Response to SPI-4 proposal 01-251

Richard Moore richard.moore at
Thu Aug 30 16:06:04 PDT 2001

* From the T10 Reflector (t10 at, posted by:
* Richard Moore <richard.moore at>
	This is in response to 01-251 which is on the Parallel SCSI Working
Group agenda for September.
	Due to a prior commitment it is unlikely that I will attend that
meeting, so I am responding by way
	of the reflector.

	The proposal adds restrictions to initiator designs. There is
existing silicon that would be broken
	by this proposal. It is allowable in SPI-3, and in SPI-4 as
currently drafted, for an initiator to count
	REQs in DT mode by counting the trailing edges of REQ only (and
multiplying by two). The proposed
	change would make such initiators illegal under SPI-4.
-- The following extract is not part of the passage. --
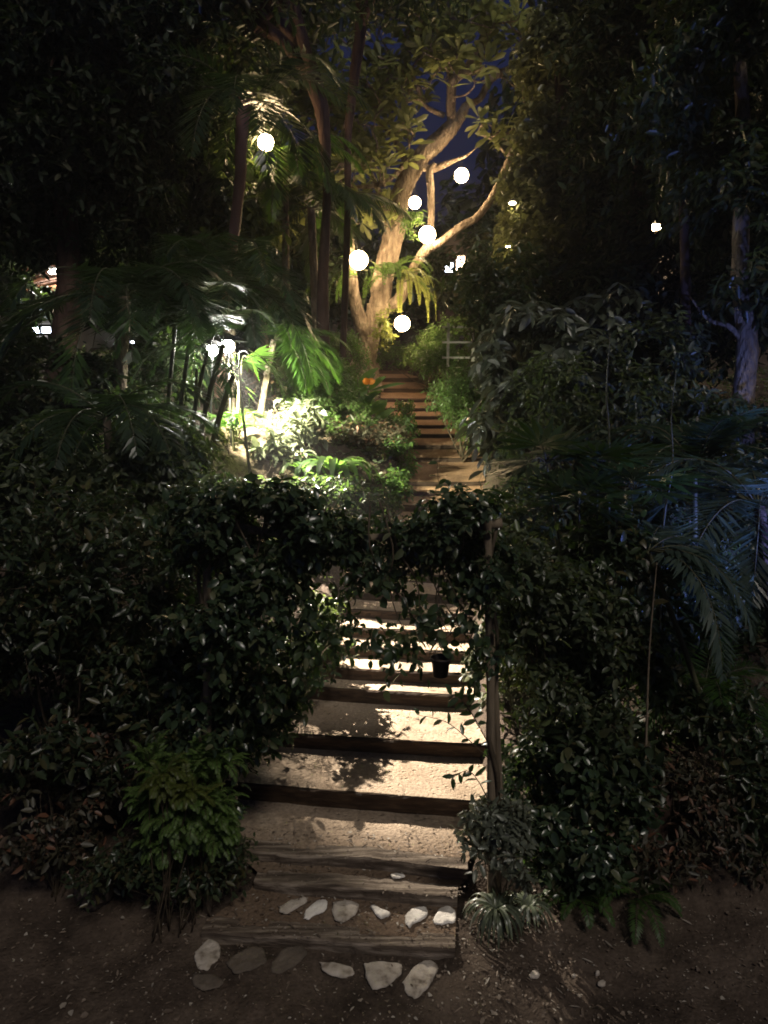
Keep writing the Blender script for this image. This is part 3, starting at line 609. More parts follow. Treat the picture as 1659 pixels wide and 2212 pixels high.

	The proposal claims that this change fixes a deadlock condition.
With the initiator behavior I described,
	such a deadlock could only occur if a target sent a REQ assertion,
and then ceased to generate REQ
	transitions even when the initiator has ACKed all data prior to the
REQ assertion. In this case, the offset
	will be 1 when the "deadlock" is reached. But unless the negotiated
maximum offset is also 1 (which
	is clearly a useless implementation of synchronous transfers), there
is no deadlock unless the target
	fails to take advantage of the available offset by issuing more
REQs. For a target to wait for zero offset
	is contrary to the purpose of synchronous transfers because it
imposes a performance hit. In order to
	achieve maximum transfer rates, it is up to the target to generate
as many REQs as possible up to the
	maximum offset (subject to other protocol constraints, of course).

	There are no protocol constraints that would force a target to stop
REQing indefinitely with an offset of 1.
	Is there any valid reason to expect that a target would do so?